Berdasarkan data Walhi, selama 2011 terjadi 103 kasus perampasan tanah rakyat di berbagai daerah di Indonesia. 12 orang tewas karena konflik ini, dan ratusan lainnya terluka.

"Kami ingin SBY langsung turun tangan. Ia harus punya sikap bagaimana menata sumber-sumber agraria secar nasional," kata juru bicara Sekber Rahmat Ajiguna.

Perampasan tanah telah membuat petani, nelayan, dan masyarakat adat kehilangan sumber hidup mereka.

Kamis kemarin, bersama kaum buruh yang merintih sakit diserang sistem kerja "outsourcing, mereka --termasuk Dadang dan Carwan-- menggelar demonstrasi besar-besaran di bawah payung "Sekertariat Bersama (Sekber) Pemulihan Hak-Hak Rakyat Indonesia".

Gabungan 77 organisasi petani, buruh, masyarakat adat, perempuan, pemuda mahasiswa, perangkat pemerintahan desa, dan LSM ini menuntut pembaruan agraria dan desa demi keadilan ekologis.

Mereka mendesak segala bentuk perampasan tanah rakyat segera dihentikan.  Mereka menuntut tanah-tanah yang dirampas dari rakyat dikembalikan kepada rakyat.  Mereka mendakwa Pembaruan Agraria Sejati harus sesuai dengan Konsitusi 1945 dan UUPA 1960.
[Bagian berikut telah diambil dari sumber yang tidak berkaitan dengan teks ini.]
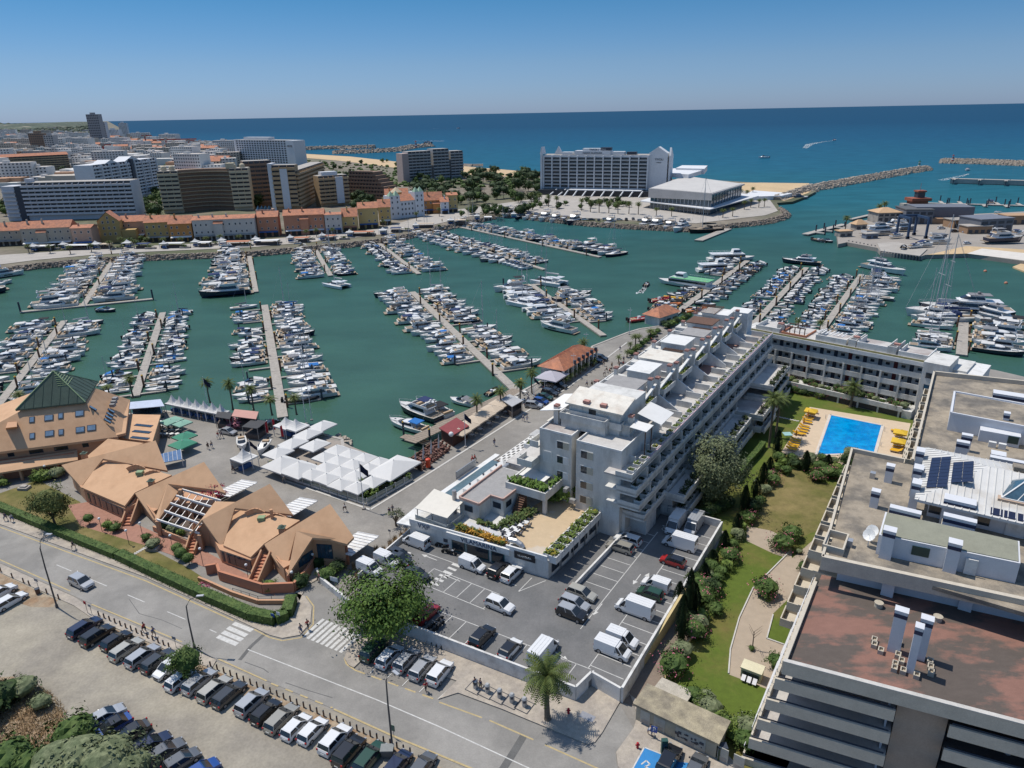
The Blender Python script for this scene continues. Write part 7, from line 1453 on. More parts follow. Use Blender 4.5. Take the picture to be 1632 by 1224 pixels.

Mereka juga meminta TNI/Polri tidak ditarik masuk ke konflik agraria, sebaliknya mereka yang berjuang melawan perampasan tanah segera dibebaskan.

Akhirnya, mereka menuntut DPR segera membentuk Pansus penyelesaian konflik agraria dan sumber daya alam tanpa merevisi UU No.5/1960.

Setelah berjam-jam mengepung Gedung DPR RI, mereka berhasil mengumpulkan 26 tanda tangan anggota dewan yang mendukung pembentukan panitia khusus konflik agraria.

"Angka itu sudah melewati syarat 20 tanda tangan anggota dewan sebagai penggagas terbentuknya pansus," kata Direktur Eksekutif WALHI, Berry N Furqon.

Akankah pansus itu terbentuk? Bisakah pansus itu membuat Dadang, Carwan, dan masyarakat yang menjadi korban sengketa agraria, tenang bahwa mereka kini tidak dibayang-bayangi mimpi buruk tanah mereka tidak lagi dirampas?